Nor did the Clayton Act change the basic orientation of the antitrust laws. To be sure, some supporters of the Act spoke in the expectation that it would help small business given what they understood to be the current risks of monopolization. But they never disputed that the antitrust was to promote the welfare of consumers.

The most extraordinary aspect of Kishi’s attack on Bork is his defense of Brown Shoe. Little in the history of the Supreme Court has been worse than Chief Justice Warren’s opinion in that case: it is the jurisprudential equivalent of two plus two equals five. The case concerned a government challenge to a proposed merger between two manufacturers and retailers of shoes. The shoe market was wholly unconcentrated and the merger would have created a company with only about a five percent market share. Warren condemned such a puny merger by claiming without evidence that this small merger was going to leading to concentration as other firms merged. This kind of analysis gives the courts discretion to shape industries on the basis of unsupported suppositions about an unknowable future.
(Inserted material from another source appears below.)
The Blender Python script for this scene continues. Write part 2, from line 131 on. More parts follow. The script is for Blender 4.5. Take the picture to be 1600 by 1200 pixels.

And because Warren lacked any principled framework for economic analysis, the Court managed to contradict itself within the space of a single paragraph, a record even for Warren:

The retail outlets of integrated companies, by eliminating wholesalers and by increasing the volume of purchases from the manufacturing division of the enterprise, can market their own brands at prices below those of competing independent retailers. Of course, some of the results of large integrated or chain operations are beneficial to consumers. Their expansion is not rendered unlawful by the mere fact that small independent stores may be adversely affected. It is competition, not competitors, which the Act protects. But we cannot fail to recognize Congress’ desire to promote competition through the protection of viable, small, locally owned business. Congress appreciated that occasional higher costs and prices might result from the maintenance of fragmented industries and markets. It resolved these competing considerations in favor of decentralization. We must give effect to that decision.

The Court thus states that the Act protects competition, not competitors, but then asserts in the next sentence that competitors must be protected. It is left to the Court’s discretion to make trade-offs between these two incompatible goals. It is hard to understand why any conservative would join Warren in maximizing judicial discretion at the expense of economic coherence.